Jullie weten wel dat álle mensen die aan een hardloopwedstrijd meedoen, moeten rennen. Toch kan er maar één de prijs winnen. Leef dan alsof jullie een wedstrijd moeten winnen!   1 Korinthe 9:24 Basisbijbel

1 Korinthe 9:24-27 Weet u niet dat zij die in de renbaan lopen, allen wel lopen, maar dat slechts één de prijs ontvangt? Loop dan zo dat u die verkrijgt. 25. En iedereen die aan een wedstrijd deelneemt, beheerst zich in alles. Zij nu doen dat om een vergankelijke krans te ontvangen, maar wij om een onvergankelijke te ontvangen. 26. Ik loop daarom niet zonder duidelijk doel en ik vecht zó met de vuist dat ik niet maar wat in de lucht sla. 27. Maar ik oefen mijn lichaam op harde wijze en maak het dienstbaar, opdat ik niet misschien, na anderen gepredikt te hebben, zelf verwerpelijk word.


Ik loop..... ik vecht......in de tijd van Paulus en ook in onze tijd waren Sportevenementen groot .Dit was vooral van betekenis voor de Korinthiërs, omdat hun stad het centrum was voor de Isthmische Spelen, op de tweede plaats qua prestige na de oude Olympische Spelen.

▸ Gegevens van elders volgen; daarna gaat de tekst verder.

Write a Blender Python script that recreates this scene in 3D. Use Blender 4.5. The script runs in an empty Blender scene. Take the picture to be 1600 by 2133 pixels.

Paulus maakt gebruik van een voorbeeld uit die sportwereld en wel van een hardloopwedstrijd. Alle deelnemers bereiden zich voor, ze oefenen hard, ze werken aan hun conditie, want ze willen allemaal graag de eerste prijs hebben, Paulus vergelijkt zijn geestelijk leven hiermee. Ook hij traint voortdurend, Hij bedwingt zijn lichaam. Zijn hele leven is bezig met dat éne doel.  Hij wil toch zeker niet afgekeurd worden.  Stel je voor dat hij het eeuwige leven misloopt waarover hij tot zoveel andere mensen gesproken heeft. Zo moeten ook wij in de dienst van God alles op alles zetten om dat doel te halen. Gelukkig zijn er neer prijzen, maar om die te bereiken moet je er echt veel voor doen.